Dès 1911, Stravinsky tira une suite d’orchestre de L’Oiseau de feu, qu’il révisa à deux reprises (1919 et 1945). Dans la version de 1919, donnée ce soir, l’orchestre est un peu plus «raisonnable» dans ses proportions que celui requis pour le ballet (bois par deux plutôt que par quatre). Stravinsky y suit le cheminement chronologique et dramatique du ballet original, lui-même inspiré d’un conte russe adapté par Michel Fokine, et en condense en quelque sorte l’argument. L’Oiseau de feu est un animal fantastique censé offrir à celui qui le capture un destin exceptionnel (heureux ou malheureux).
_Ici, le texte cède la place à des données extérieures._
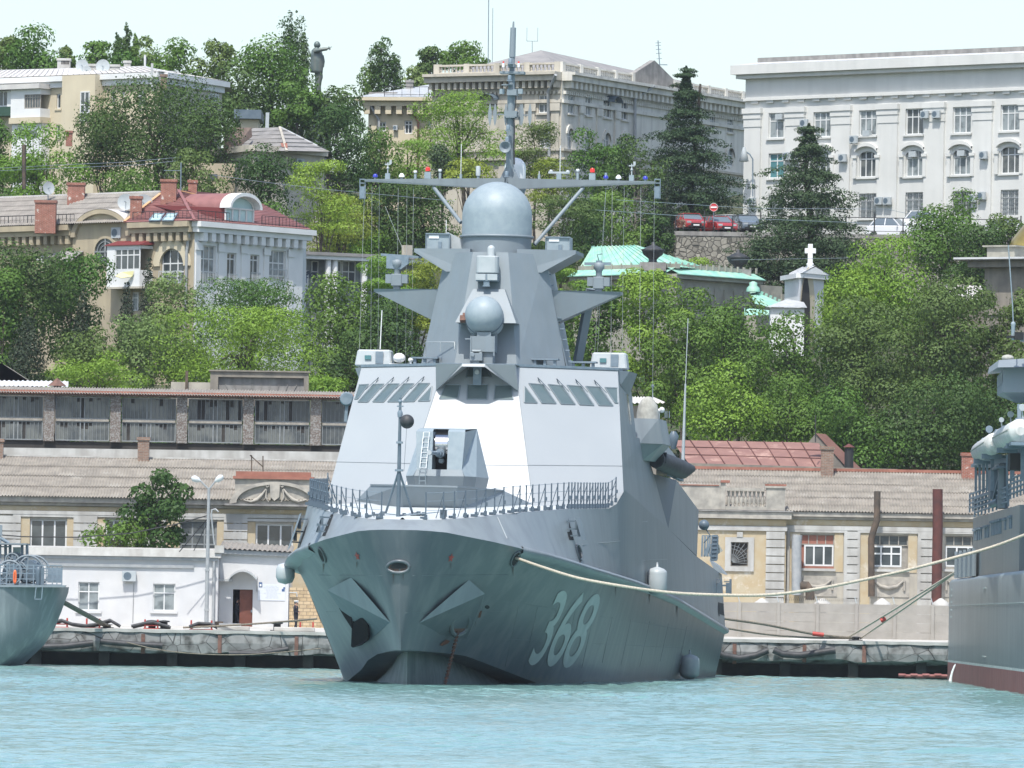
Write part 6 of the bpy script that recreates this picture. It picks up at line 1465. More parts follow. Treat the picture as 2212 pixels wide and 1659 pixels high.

Le jeune Ivan, apercevant un oiseau de cette noble espèce, se lance à sa poursuite. Il n’est parvenu qu’à lui arracher une plume lorsque sa course l’amène dans le domaine de l’immortel Kastcheï, personnage cruel comptant transformer son hôte en pierre. Tandis que les filles de Kastcheï et les treize princesses qu’il retient prisonnières tentent de faire échapper Ivan, l’Oiseau de feu envoûte le roi et l’ensemble de ses sujets. Ceux-ci sont entraînés dans une danse infernale, puis endormis par une berceuse, avant l’anéantissement final de Kastcheï et de son domaine.
Chaque mouvement dénote l’influence du folklore russe et de Rimski-Korsakov, dont Stravinsky était l’élève, mais aussi le talent propre du compositeur. L’auditeur plonge dans le conte par un inquiétant et captivant «Il était une fois» : les violoncelles dans l’extrême grave nous font entrer dans une brume fantasmagorique, aux vapeurs bientôt dissipées par l’entrée des autres instruments de l’orchestre. La flûte évocatrice de légèreté est certes devenue un lieu commun, mais l’aspect virevoltant que lui confère Stravinsky pour incarner l’oiseau est d’une grâce absolue. Les interventions solistes des bois dans la «Ronde des princesses», dont le thème est emprunté au folklore russe, incitent à la rêverie bucolique.
L’élégance, la fraîcheur et la délicatesse de ce mouvement séduisent, mais le charme est vite rompu par l’enchaînement avec la «Danse infernale du roi Kastcheï», qui pousse l’auditeur à la tachycardie. Difficile de ne pas se laisser entraîner dans ce tourbillon orchestral, éclatant à grands renforts de cuivres. Puis une chape de neige semble tomber sur cette fiévreuse bacchanale : la «Berceuse» commence. Les sons harmoniques graves de la harpe vêtent l’orchestre d’une gaze sonore chatoyante ; le basson donne une mélodie aux couleurs russes, et les cordes, divisées en huit pupitres, chantent avec plénitude et brillance.
Enfin, le «Finale» chemine lentement mais inexorablement vers un climax fabuleux. Après un solo de cor dolce cantabile, et une atmosphère évoquant le retour à la paix et à la sérénité, l’orchestre se densifie progressivement et éclate enfin pour tonner le triomphe d’Ivan : L’Oiseau de feu se conclut en apothéose.